Has the window of opportunity closed?
I have a good friend, a published author, who has steadfastly resisted my invitations to take up blogging. This has been going on for several years.
Nothing I said or did seemed to register with him. He was always interested in my blog and was even encouraging about the quality of essays I wrote, but it was the politely detached interest one might show in a collection of airline barf bags. Blogging might be a fine pastime, but it was not something he took seriously as a tool for developing a customer base.
Something has changed his opinion, probably the fact that you can’t read a paper or watch TV without hearing about bloggers and blogging. Now he is wrestling with the fact that he may have missed a window of opportunity.

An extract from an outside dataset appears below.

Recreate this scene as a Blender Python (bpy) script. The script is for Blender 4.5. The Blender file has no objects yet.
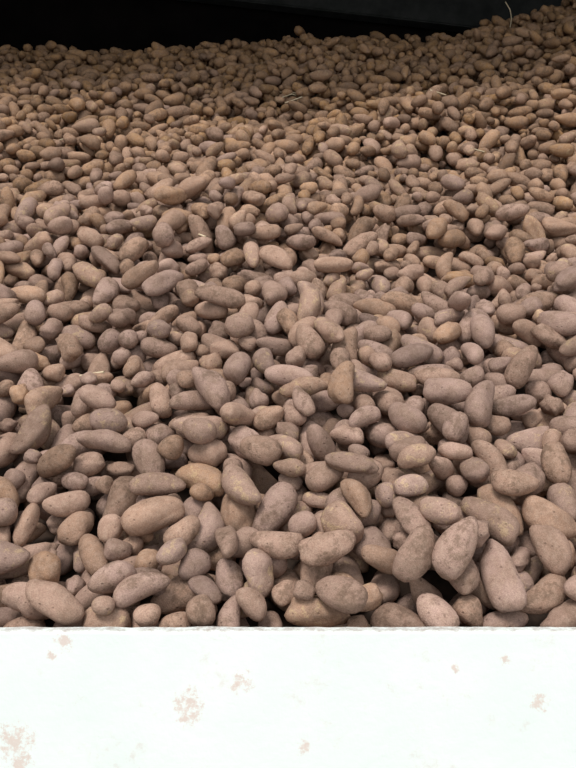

In a recent conversation, he voiced his concern that it might be too late now to become a blogger. He felt it was easier to get noticed two years ago when there were so few bloggers. He was worried that it might be far more difficult to build a reputation now that there is so much competition from bloggers who have established huge followings.
I tried to reassure him that in the blogosphere we can all be famous for at least 15 people. I didn’t want to grapple with explaining the Long Tail phenomena, or get into a discussion that might confuse him further.
The simplest answer to this question is: The blogosphere is an infinite sum game.
The power and the leverage gained by each blogger increases as he or she exchanges communication with others. There is no limitation on a blogger’s ability to reach an audience except the unwillingness to accept and originate communication.
My personal philosophy that your audience size is a function of your willingness and ability to communicate things that are important to you. I see new bloggers every week that have the ability to connect with an audience. On the other hand, I see highly touted personalities start a well-publicized blog and it is immediately apparent they don’t have a clue about communicating. Their posts read like press releases. Their blogs close down after a few months.
I think a weblog is the ultimate power tool. Here is an excerpt from my December 2003 post:
Through a weblog, a single individual can be connected to and can affect an almost unlimited number of other individuals. … From a practical standpoint, your audience is limited only by the power of your intellect. If you use it, and build with it, they will come.
If you understand communication in all of its aspects, you can reach any audience you choose, given enough time.
If you understand branding, you can hold your audience and make it grow.
If you understand art, you will know how aesthetics can be used as the carrier wave for creating an emotional response and conveying information.
If you understand emotional tone levels and how they affect the receipt and comprehension of information, you will be able to communicate truth at a level which can be understood and accepted by your chosen audience.
I am convinced that the blogosphere still offers infinite possibilities. In almost two years of blogging, I have not seen anything to convince me otherwise. I feel we have barely scratched the surface.
We are building a free-form network that is changing the way the world exchanges information.
What do you think? Are all of the good spots taken?
Is it too late to become a successful blogger?